§ Available data:
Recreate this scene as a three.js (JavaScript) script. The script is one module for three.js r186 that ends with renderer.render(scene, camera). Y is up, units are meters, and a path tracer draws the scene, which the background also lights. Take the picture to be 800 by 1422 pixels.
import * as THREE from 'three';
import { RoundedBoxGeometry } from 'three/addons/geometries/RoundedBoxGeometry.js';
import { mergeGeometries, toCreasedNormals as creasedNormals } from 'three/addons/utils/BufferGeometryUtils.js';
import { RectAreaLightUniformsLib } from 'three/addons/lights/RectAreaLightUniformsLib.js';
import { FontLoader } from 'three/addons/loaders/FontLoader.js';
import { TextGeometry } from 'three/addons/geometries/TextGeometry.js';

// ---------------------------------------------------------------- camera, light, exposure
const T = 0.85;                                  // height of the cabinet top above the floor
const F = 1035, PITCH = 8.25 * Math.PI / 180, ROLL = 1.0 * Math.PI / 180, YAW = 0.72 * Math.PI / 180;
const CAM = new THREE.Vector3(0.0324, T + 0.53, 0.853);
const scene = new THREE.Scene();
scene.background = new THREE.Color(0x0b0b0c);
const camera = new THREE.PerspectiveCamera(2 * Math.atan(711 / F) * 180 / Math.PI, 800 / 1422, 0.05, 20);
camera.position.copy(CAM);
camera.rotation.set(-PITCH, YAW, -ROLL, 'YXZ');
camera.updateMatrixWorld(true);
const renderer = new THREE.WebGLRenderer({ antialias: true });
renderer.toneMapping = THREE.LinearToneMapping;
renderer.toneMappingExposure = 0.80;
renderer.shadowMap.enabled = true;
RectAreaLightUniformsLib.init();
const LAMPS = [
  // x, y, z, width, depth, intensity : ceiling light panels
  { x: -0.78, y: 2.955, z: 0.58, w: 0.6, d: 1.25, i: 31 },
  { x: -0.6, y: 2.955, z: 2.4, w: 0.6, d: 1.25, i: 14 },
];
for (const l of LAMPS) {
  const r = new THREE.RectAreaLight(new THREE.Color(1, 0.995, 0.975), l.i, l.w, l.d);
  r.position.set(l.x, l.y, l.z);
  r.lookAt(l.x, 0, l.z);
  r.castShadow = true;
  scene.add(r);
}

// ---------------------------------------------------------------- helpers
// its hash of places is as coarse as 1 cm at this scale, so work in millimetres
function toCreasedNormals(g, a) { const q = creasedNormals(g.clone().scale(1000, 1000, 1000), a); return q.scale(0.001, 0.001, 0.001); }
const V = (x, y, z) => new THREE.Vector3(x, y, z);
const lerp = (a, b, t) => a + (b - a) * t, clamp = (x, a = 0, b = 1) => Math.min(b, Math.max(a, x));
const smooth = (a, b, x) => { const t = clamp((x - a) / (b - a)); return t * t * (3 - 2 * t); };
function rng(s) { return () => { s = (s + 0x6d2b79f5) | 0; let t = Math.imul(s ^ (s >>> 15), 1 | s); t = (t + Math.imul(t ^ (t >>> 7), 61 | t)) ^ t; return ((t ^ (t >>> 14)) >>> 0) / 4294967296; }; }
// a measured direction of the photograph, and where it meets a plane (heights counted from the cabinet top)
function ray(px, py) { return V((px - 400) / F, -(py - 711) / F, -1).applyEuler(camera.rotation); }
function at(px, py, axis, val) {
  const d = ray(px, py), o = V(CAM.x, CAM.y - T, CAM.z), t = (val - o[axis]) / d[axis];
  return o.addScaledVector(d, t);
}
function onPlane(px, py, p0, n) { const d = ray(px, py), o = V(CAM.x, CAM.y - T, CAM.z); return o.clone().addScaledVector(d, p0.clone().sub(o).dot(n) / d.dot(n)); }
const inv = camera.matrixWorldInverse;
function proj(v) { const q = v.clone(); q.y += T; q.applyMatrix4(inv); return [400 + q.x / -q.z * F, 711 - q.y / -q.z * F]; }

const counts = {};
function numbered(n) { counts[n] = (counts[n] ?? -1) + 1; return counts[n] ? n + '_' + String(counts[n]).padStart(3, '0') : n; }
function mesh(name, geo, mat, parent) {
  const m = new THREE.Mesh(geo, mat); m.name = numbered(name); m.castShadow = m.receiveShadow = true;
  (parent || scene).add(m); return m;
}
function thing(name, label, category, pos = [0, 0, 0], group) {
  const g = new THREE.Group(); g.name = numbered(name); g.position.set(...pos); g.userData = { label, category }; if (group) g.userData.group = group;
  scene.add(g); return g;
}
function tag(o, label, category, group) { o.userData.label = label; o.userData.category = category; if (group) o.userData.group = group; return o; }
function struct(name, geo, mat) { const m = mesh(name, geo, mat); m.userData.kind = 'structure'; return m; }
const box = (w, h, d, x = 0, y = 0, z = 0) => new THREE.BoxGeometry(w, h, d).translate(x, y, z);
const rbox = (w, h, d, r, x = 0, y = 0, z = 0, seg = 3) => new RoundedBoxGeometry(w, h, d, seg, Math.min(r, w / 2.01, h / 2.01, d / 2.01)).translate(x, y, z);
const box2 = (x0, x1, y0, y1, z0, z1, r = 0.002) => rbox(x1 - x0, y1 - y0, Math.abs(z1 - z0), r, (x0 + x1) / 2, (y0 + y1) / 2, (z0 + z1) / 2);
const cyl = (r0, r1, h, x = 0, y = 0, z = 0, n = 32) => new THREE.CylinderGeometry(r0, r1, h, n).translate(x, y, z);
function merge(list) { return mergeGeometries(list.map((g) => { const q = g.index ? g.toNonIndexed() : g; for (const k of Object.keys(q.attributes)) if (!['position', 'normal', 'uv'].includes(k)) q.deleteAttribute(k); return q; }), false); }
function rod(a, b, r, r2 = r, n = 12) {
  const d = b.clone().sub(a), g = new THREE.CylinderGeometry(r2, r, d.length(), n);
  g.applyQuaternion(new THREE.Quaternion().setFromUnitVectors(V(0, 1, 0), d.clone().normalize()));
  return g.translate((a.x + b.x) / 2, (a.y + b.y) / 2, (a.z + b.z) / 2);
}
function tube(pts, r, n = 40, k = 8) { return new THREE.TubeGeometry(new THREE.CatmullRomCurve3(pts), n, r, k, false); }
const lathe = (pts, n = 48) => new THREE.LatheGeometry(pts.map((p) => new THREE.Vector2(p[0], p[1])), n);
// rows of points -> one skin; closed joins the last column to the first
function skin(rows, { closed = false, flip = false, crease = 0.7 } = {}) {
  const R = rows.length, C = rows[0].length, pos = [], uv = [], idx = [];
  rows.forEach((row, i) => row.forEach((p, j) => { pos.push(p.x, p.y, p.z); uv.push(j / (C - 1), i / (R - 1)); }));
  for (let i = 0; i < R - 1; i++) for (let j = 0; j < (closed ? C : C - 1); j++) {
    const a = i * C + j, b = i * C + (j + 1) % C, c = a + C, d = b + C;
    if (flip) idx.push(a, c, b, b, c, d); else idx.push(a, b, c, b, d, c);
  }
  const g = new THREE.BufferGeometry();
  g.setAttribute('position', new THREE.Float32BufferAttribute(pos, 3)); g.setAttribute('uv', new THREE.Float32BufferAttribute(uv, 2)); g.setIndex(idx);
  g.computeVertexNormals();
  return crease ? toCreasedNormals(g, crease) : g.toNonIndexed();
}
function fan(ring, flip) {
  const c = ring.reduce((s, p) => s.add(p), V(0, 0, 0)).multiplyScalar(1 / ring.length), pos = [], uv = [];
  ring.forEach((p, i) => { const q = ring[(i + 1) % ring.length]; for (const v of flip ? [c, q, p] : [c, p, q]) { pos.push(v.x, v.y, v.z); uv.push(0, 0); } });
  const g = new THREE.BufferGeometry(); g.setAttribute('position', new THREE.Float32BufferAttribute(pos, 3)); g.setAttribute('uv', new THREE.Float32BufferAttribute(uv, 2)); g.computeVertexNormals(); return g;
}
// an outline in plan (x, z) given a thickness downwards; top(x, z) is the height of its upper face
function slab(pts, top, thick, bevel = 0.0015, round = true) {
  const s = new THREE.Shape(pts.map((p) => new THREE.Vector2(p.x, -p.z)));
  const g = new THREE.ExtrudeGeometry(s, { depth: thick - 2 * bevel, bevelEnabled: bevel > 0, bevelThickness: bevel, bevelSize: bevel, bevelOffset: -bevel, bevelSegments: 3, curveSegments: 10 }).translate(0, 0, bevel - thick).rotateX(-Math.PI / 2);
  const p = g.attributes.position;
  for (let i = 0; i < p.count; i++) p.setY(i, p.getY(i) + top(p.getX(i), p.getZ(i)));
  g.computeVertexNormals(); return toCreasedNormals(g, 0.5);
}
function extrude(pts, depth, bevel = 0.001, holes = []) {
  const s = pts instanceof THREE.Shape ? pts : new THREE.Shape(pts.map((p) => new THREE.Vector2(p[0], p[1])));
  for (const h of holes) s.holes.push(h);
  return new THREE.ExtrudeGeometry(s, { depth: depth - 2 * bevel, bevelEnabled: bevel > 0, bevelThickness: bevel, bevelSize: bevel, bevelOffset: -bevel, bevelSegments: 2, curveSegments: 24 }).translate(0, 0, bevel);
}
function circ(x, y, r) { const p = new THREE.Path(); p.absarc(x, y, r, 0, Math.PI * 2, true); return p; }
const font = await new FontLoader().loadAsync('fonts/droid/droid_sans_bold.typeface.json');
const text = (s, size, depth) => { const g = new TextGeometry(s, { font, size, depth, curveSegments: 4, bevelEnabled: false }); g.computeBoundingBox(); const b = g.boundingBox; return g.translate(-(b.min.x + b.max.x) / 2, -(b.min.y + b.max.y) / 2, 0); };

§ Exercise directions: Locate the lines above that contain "renderer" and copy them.

§ Exercise solution:
Recreate this scene as a three.js (JavaScript) script. The script is one module for three.js r186 that ends with renderer.render(scene, camera). Y is up, units are meters, and a path tracer draws the scene, which the background also lights. Take the picture to be 800 by 1422 pixels.
const renderer = new THREE.WebGLRenderer({ antialias: true });
renderer.toneMapping = THREE.LinearToneMapping;
renderer.toneMappingExposure = 0.80;
renderer.shadowMap.enabled = true;